--- Task goal ---
Images are not part of the copy; transcribe all the data exactly.
▬▬▬▬▬▬
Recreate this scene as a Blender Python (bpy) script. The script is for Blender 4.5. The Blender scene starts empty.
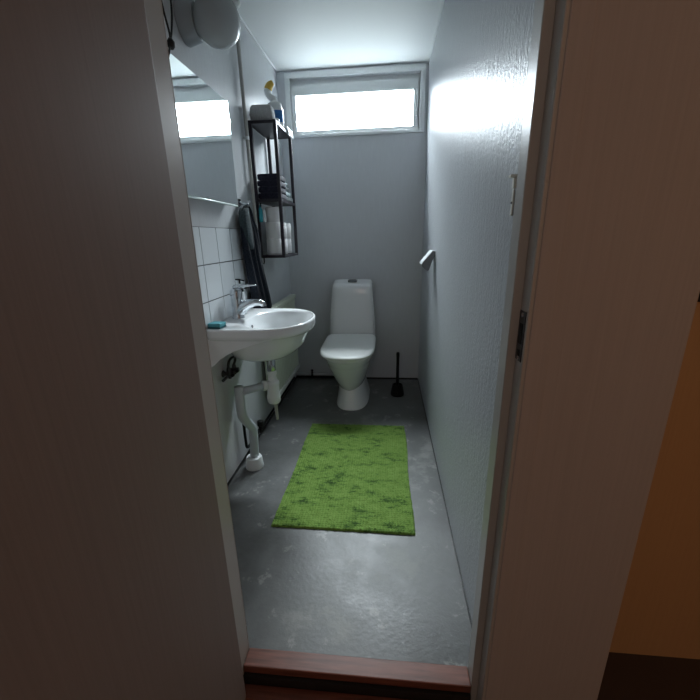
import bpy, bmesh, math, random
from mathutils import Vector, Matrix
random.seed(4)
PI = math.pi
S = bpy.context.scene
C = S.collection

# ------------------------------------------------------------------ camera
YAW, PITCH, ROLL, F = 0.1003, -0.294, -0.0212, 371.8
def cam_matrix():
    cy, sy = math.cos(YAW), math.sin(YAW); cp, sp = math.cos(PITCH), math.sin(PITCH)
    right = Vector((cy, sy, 0)); fwd = Vector((-sy*cp, cy*cp, sp)); up = right.cross(fwd)
    cr, sr = math.cos(ROLL), math.sin(ROLL)
    r = right*cr + up*sr; u = -right*sr + up*cr
    return Matrix(((r.x, u.x, -fwd.x, 0), (r.y, u.y, -fwd.y, 0), (r.z, u.z, -fwd.z, 1.2), (0, 0, 0, 1)))
cam = bpy.data.objects.new('camera', bpy.data.cameras.new('camera'))
C.objects.link(cam); cam.matrix_world = cam_matrix()
cam.data.sensor_width = 36; cam.data.lens = 36*F/700; cam.data.clip_start = 0.02
S.camera = cam

# ------------------------------------------------------------------ light
XL, XR, YB, ZC, YF = -0.80, 0.283, 3.077, 2.352, 0.79
w = bpy.data.worlds.new('overcast'); S.world = w; w.use_nodes = True
wn = w.node_tree; bg = wn.nodes['Background']
# overcast sky: brightest overhead, dim ground below the horizon
wt_ = wn.nodes.new('ShaderNodeTexCoord'); ws = wn.nodes.new('ShaderNodeSeparateXYZ'); wr = wn.nodes.new('ShaderNodeValToRGB')
wn.links.new(wt_.outputs['Generated'], ws.inputs[0]); wm = wn.nodes.new('ShaderNodeMapRange')
wm.inputs[1].default_value = -1; wm.inputs[2].default_value = 1
wn.links.new(ws.outputs['Z'], wm.inputs[0]); wn.links.new(wm.outputs[0], wr.inputs[0])
e = wr.color_ramp.elements
e[0].position, e[0].color = 0, (.032, .036, .037, 1)
e[1].position, e[1].color = 1, (1.05, 1.13, 1.2, 1)
for ps, cc in ((.50, (.032, .036, .037, 1)), (.60, (.10, .11, .12, 1)), (.66, (.24, .26, .28, 1)), (.80, (.60, .64, .67, 1))):
    x = e.new(ps); x.color = cc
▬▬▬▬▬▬
--- Exercise response ---
Recreate this scene as a Blender Python (bpy) script. The script is for Blender 4.5. The Blender scene starts empty.
import bpy, bmesh, math, random
from mathutils import Vector, Matrix
random.seed(4)
PI = math.pi
S = bpy.context.scene
C = S.collection

# ------------------------------------------------------------------ camera
YAW, PITCH, ROLL, F = 0.1003, -0.294, -0.0212, 371.8
def cam_matrix():
    cy, sy = math.cos(YAW), math.sin(YAW); cp, sp = math.cos(PITCH), math.sin(PITCH)
    right = Vector((cy, sy, 0)); fwd = Vector((-sy*cp, cy*cp, sp)); up = right.cross(fwd)
    cr, sr = math.cos(ROLL), math.sin(ROLL)
    r = right*cr + up*sr; u = -right*sr + up*cr
    return Matrix(((r.x, u.x, -fwd.x, 0), (r.y, u.y, -fwd.y, 0), (r.z, u.z, -fwd.z, 1.2), (0, 0, 0, 1)))
cam = bpy.data.objects.new('camera', bpy.data.cameras.new('camera'))
C.objects.link(cam); cam.matrix_world = cam_matrix()
cam.data.sensor_width = 36; cam.data.lens = 36*F/700; cam.data.clip_start = 0.02
S.camera = cam

# ------------------------------------------------------------------ light
XL, XR, YB, ZC, YF = -0.80, 0.283, 3.077, 2.352, 0.79
w = bpy.data.worlds.new('overcast'); S.world = w; w.use_nodes = True
wn = w.node_tree; bg = wn.nodes['Background']
# overcast sky: brightest overhead, dim ground below the horizon
wt_ = wn.nodes.new('ShaderNodeTexCoord'); ws = wn.nodes.new('ShaderNodeSeparateXYZ'); wr = wn.nodes.new('ShaderNodeValToRGB')
wn.links.new(wt_.outputs['Generated'], ws.inputs[0]); wm = wn.nodes.new('ShaderNodeMapRange')
wm.inputs[1].default_value = -1; wm.inputs[2].default_value = 1
wn.links.new(ws.outputs['Z'], wm.inputs[0]); wn.links.new(wm.outputs[0], wr.inputs[0])
e = wr.color_ramp.elements
e[0].position, e[0].color = 0, (.032, .036, .037, 1)
e[1].position, e[1].color = 1, (1.05, 1.13, 1.2, 1)
for ps, cc in ((.50, (.032, .036, .037, 1)), (.60, (.10, .11, .12, 1)), (.66, (.24, .26, .28, 1)), (.80, (.60, .64, .67, 1))):
    x = e.new(ps); x.color = cc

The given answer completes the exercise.